Vern Treat tells about a scuba diver who said that when you're in deep water, you're encircled by light, so there's no way you can tell which way is up because the water diffuses the light. You're also totally weightless, so you have no sense of gravity. The only way you can tell which way to get out of the water is to go the direction the bubbles are going.

Surrounded in an aura of light and weightless, it's very easy to lose all sense of direction and get disoriented. You may sense that this way is up and that your air bubbles are going sideways. You may be so convinced that your perception is true that you decide to ignore your bubbles and go the way you think is up.

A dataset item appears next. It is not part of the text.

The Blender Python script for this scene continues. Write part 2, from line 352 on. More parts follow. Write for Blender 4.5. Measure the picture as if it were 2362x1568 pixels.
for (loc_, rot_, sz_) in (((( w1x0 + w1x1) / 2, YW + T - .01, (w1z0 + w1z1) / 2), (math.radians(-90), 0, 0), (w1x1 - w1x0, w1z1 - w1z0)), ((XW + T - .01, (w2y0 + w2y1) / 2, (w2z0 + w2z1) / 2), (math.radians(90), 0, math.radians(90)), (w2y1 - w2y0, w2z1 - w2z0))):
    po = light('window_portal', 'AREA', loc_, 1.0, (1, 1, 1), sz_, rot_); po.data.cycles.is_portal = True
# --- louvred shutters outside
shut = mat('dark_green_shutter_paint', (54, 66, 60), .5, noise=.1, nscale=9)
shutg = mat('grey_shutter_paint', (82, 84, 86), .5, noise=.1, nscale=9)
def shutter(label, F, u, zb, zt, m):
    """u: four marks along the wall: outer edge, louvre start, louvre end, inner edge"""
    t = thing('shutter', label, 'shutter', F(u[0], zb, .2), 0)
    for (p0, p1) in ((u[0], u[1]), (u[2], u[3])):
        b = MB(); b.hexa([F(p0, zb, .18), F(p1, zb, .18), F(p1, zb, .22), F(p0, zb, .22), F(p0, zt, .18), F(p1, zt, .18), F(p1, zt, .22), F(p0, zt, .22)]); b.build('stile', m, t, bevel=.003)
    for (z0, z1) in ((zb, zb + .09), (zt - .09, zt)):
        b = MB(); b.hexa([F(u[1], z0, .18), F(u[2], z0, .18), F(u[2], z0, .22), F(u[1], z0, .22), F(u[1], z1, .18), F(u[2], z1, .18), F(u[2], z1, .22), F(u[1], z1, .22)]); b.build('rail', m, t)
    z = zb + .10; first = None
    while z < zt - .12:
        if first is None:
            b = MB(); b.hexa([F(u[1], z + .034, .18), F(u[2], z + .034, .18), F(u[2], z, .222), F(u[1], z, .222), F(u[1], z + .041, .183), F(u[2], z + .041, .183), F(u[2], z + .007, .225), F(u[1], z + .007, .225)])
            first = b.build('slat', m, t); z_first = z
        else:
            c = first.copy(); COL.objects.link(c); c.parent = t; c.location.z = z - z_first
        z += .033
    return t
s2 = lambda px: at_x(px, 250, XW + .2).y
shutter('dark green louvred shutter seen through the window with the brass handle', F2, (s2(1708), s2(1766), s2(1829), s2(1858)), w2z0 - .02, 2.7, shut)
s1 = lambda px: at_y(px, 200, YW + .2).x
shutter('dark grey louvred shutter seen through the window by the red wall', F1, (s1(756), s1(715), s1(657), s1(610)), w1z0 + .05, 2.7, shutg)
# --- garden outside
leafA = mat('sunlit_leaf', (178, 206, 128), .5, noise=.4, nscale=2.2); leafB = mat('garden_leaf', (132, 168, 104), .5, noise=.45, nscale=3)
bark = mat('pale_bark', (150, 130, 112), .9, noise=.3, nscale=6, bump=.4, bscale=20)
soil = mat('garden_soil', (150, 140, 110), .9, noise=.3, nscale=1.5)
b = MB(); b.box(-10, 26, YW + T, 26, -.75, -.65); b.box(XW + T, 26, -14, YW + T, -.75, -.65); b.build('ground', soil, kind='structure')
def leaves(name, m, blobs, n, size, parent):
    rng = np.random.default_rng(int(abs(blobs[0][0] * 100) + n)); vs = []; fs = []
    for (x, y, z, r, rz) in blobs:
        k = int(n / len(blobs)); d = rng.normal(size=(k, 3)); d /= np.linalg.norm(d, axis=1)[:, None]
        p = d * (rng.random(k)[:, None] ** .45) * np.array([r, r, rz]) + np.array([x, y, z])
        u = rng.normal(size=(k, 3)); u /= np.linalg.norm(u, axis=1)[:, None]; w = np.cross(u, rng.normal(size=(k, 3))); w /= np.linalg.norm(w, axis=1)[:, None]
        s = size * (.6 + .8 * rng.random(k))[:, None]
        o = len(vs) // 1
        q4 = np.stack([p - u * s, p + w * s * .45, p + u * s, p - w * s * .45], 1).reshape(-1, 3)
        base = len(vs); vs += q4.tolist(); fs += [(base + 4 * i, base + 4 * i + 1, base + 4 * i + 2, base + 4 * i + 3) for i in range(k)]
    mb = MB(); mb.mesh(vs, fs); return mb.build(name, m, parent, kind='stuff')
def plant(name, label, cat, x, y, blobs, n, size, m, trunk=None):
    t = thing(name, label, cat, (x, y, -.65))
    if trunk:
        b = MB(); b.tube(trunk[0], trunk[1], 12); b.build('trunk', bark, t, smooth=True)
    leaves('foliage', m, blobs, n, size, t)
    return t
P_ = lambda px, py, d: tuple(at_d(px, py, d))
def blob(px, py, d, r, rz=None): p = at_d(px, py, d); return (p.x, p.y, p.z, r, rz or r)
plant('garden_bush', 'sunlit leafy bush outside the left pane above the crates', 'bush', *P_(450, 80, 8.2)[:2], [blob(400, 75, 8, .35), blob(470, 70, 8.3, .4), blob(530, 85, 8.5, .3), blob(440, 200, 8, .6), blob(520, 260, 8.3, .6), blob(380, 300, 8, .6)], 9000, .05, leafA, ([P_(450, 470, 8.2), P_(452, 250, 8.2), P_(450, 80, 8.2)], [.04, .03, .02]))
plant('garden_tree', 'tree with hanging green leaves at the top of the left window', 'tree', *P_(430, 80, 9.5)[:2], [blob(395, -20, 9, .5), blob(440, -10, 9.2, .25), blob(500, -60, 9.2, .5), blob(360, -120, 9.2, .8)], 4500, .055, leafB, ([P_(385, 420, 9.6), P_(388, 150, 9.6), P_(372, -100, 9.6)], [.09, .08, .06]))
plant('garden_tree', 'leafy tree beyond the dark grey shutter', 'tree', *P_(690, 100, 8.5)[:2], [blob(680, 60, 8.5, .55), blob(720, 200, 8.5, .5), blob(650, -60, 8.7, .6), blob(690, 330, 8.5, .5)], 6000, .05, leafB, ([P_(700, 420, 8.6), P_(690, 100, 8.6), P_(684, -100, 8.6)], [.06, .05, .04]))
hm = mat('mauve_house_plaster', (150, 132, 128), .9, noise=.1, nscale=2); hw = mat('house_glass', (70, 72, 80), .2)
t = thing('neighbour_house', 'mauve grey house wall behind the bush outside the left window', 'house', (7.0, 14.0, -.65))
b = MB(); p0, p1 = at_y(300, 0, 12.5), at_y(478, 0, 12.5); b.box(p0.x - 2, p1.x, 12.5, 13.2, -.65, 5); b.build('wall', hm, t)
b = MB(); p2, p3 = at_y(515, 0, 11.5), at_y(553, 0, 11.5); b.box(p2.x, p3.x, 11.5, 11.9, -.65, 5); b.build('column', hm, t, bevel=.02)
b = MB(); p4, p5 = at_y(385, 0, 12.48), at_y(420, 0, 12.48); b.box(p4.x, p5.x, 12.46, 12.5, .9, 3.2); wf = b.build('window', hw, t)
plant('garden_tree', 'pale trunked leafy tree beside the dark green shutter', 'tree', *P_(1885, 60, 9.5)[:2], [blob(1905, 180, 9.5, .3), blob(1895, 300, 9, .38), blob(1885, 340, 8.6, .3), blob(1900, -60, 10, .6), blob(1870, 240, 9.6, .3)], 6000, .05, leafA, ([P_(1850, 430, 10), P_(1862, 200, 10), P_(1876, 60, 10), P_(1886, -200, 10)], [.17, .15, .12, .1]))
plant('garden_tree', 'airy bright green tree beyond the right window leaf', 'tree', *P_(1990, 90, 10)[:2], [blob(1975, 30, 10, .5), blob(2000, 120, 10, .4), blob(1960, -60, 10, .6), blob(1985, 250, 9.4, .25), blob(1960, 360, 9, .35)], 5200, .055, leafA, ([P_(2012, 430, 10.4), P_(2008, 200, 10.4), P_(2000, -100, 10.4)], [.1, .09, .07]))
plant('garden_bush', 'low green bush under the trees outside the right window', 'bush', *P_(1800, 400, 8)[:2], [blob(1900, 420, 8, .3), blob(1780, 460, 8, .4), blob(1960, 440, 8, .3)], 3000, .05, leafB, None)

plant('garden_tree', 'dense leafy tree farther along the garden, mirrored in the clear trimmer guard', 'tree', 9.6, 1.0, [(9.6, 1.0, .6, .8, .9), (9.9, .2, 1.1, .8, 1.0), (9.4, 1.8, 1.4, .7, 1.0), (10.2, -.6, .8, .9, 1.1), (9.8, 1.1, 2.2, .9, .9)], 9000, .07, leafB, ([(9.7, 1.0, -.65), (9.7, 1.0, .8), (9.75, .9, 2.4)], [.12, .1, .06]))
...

One of the first things we were told when learning to scuba-dive, Trent said, was to always trust your bubbles—to always follow your bubbles. No matter how you feel, no matter what you think,  your bubbles are always right.

Life can be like that at times too. If we base the rules of life on our feelings, perception or what we think, we can be very easily led astray. The philosophy, "If it feels good it must be right," is a dangerous guide to follow because our feelings can play all sorts of tricks on us. If something is wrong, it is wrong regardless of how we feel or what we think. True, it's important that we don't deny or repress our feelings, because we can learn to trust them;  but what we can't always trust is our interpretation of them.

The only safe guide to follow when it comes to the rules of life is to trust God and his Word, the Bible. Therein lie the "bubbles of life" to follow. These "bubbles" are always right. Always!